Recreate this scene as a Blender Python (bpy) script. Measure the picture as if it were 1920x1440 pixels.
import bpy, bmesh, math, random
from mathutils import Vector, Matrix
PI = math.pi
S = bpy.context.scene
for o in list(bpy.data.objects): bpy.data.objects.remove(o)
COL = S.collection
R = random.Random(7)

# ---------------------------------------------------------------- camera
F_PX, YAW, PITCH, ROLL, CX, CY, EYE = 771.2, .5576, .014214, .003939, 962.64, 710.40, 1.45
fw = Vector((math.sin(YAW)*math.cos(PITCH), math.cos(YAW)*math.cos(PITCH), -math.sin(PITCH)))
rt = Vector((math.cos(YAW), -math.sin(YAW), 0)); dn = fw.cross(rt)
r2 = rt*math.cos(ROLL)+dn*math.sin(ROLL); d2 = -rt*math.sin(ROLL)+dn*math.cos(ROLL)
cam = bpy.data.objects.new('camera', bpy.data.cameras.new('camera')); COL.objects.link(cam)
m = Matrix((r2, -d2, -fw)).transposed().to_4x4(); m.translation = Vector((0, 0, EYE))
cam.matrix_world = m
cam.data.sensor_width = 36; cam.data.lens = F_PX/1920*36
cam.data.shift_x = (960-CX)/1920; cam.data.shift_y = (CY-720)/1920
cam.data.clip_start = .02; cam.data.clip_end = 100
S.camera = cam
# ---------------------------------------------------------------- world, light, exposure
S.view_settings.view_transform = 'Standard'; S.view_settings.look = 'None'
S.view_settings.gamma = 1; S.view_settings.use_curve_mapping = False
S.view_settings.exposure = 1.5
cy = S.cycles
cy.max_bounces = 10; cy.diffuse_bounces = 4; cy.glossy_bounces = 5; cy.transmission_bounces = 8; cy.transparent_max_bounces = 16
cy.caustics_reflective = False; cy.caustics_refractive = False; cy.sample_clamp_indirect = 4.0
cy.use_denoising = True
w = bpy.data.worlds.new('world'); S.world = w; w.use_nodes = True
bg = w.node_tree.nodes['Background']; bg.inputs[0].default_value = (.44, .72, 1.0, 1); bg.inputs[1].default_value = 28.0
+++
■ INSTRUCTIONS TO FOLLOW
Write down the full listing again, exactly.

■ FULL OUTPUT
Recreate this scene as a Blender Python (bpy) script. Measure the picture as if it were 1920x1440 pixels.
import bpy, bmesh, math, random
from mathutils import Vector, Matrix
PI = math.pi
S = bpy.context.scene
for o in list(bpy.data.objects): bpy.data.objects.remove(o)
COL = S.collection
R = random.Random(7)

# ---------------------------------------------------------------- camera
F_PX, YAW, PITCH, ROLL, CX, CY, EYE = 771.2, .5576, .014214, .003939, 962.64, 710.40, 1.45
fw = Vector((math.sin(YAW)*math.cos(PITCH), math.cos(YAW)*math.cos(PITCH), -math.sin(PITCH)))
rt = Vector((math.cos(YAW), -math.sin(YAW), 0)); dn = fw.cross(rt)
r2 = rt*math.cos(ROLL)+dn*math.sin(ROLL); d2 = -rt*math.sin(ROLL)+dn*math.cos(ROLL)
cam = bpy.data.objects.new('camera', bpy.data.cameras.new('camera')); COL.objects.link(cam)
m = Matrix((r2, -d2, -fw)).transposed().to_4x4(); m.translation = Vector((0, 0, EYE))
cam.matrix_world = m
cam.data.sensor_width = 36; cam.data.lens = F_PX/1920*36
cam.data.shift_x = (960-CX)/1920; cam.data.shift_y = (CY-720)/1920
cam.data.clip_start = .02; cam.data.clip_end = 100
S.camera = cam
# ---------------------------------------------------------------- world, light, exposure
S.view_settings.view_transform = 'Standard'; S.view_settings.look = 'None'
S.view_settings.gamma = 1; S.view_settings.use_curve_mapping = False
S.view_settings.exposure = 1.5
cy = S.cycles
cy.max_bounces = 10; cy.diffuse_bounces = 4; cy.glossy_bounces = 5; cy.transmission_bounces = 8; cy.transparent_max_bounces = 16
cy.caustics_reflective = False; cy.caustics_refractive = False; cy.sample_clamp_indirect = 4.0
cy.use_denoising = True
w = bpy.data.worlds.new('world'); S.world = w; w.use_nodes = True
bg = w.node_tree.nodes['Background']; bg.inputs[0].default_value = (.44, .72, 1.0, 1); bg.inputs[1].default_value = 28.0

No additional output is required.